Now comes the hard part. To share your song, you’ll eventually have to perform it in front of others. Now, a whole different set of questions arise: What are they going to think? If I mess up this first show, will I be able to recover and play more later? Am I ready for this? The scary thing is, you’ll never know if you’re truly ready to play your first show; you just have to do it.

So, what are some good ways to prepare? What do you NEED to know before booking your first foray into live music?

1. Imagine Realistic On-Stage Scenarios

No need to break your guitar! It’s a good idea to have a backup in case a string breaks though.

Obviously this will take practice and it will get easier with every show, but try to imagine what it will be like realistically up there. Practice tuning your guitar while distracted by conversation & feel comfortable talking to an audience in between songs. Once this is out of the way, you can focus more on your music and less on filling what can sometimes be awkward gaps between your songs.

2. Check your Gear

This sounds scary, but it’s a good thing to think about. Imagine what can go wrong with your gear, and do all that is necessary to prevent it. Get strap locks for your guitar if your strap occasionally falls off, bring extra cables if you have one that only works intermittently, bring extra batteries in case a keyboard or anything you have that is battery-powered happens to fail, etc. This again will help you focus on the music of your set rather than other factors.

3. Feedback

Play in front of some people you trust, like good friends or family members who will give you honest feedback. They will be able to smooth out any missteps that may have slipped your mind during preparation.

4. Time Your Set

Keep your audience in the loop with social media!
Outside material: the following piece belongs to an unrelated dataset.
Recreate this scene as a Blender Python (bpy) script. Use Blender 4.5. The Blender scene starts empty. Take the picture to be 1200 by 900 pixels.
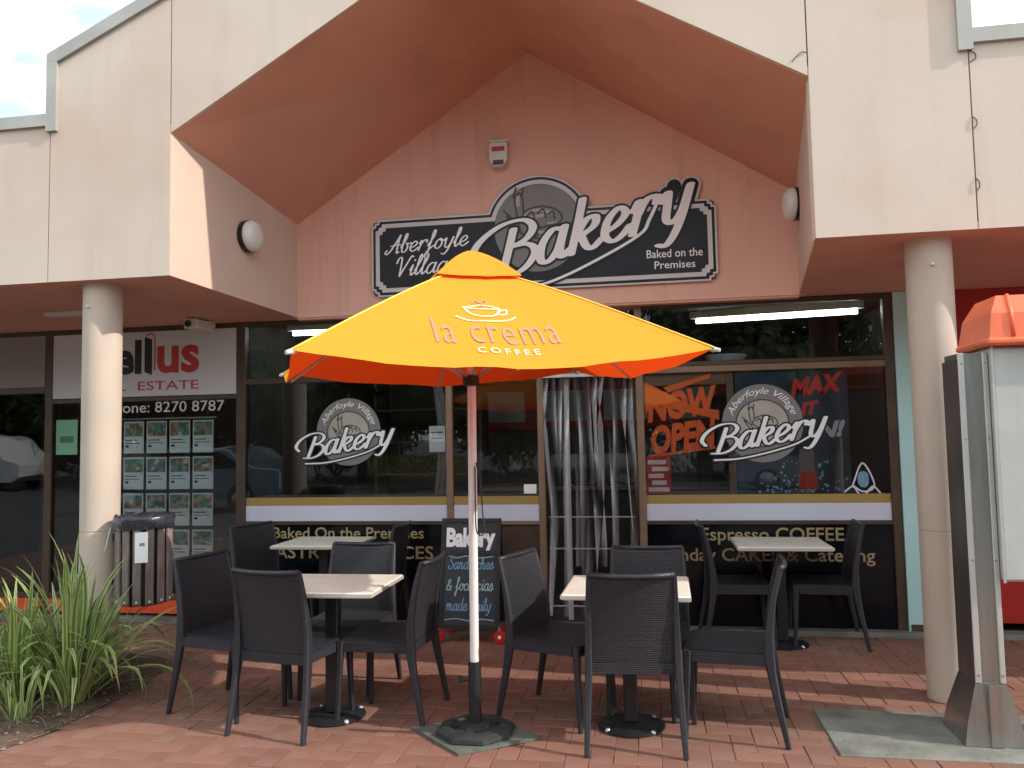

So, you have 30 minutes on stage, and 10 minutes worth of original material. Time to bust out some last-minute cover songs! Cover songs are fine as long as they’re well-rehearsed. Your audience took time to come out and enjoy themselves, so make it look like you put time into your set, and you have enough material to fill up your time on stage.

5. Get Ready to Promote!

You’ll be excited about your show so you’ll want to promote it. Don’t shy away, once it’s booked, it’s booked, so just own it and promote it with the end-goal being to get as many people there as possible. You can do this via social media platforms such as Facebook, Instagram and Twitter. Make a nice flyer for your show so it looks official. Also, post smaller updates leading up to the show to remind them because people forget, even if they’re excited to go.

6. Prepare to Deal with Mistakes

Act like the mistake was just part of your song. Just own it. Most people probably won’t even notice, and if they do, they’ll be even more impressed based on how well you recovered.

7. Do a Soundcheck

Have good communication with front of house audio engineer

Ensure you have good communication with the audio engineer working your set. Get to the venue early and talk to the person so he/she knows what kind of setup you have so they can make your sound shine up there. Once you’re up there, make sure you can hear yourself in the monitors before you start playing. Also, don’t be shy about asking the audio engineer to adjust levels or EQ in the mix in between your set.

8. Enjoy Yourself

Don’t take yourself too seriously. After all, you’re doing this to have fun and enjoy the experience. Whatever happens, land with grace, smile and be grateful for the opportunity to perform in front of an audience.

Hopefully, this will put your mind at ease and your first set will be a success that will keep the fire alive in you, wanting to perform again. Being on stage is a character-building experience, and it will help you conquer your fears. Enjoy the ride, feel alive, and in the words of Robert Hunter of The Grateful Dead, “Just Keep Truckin’ On!”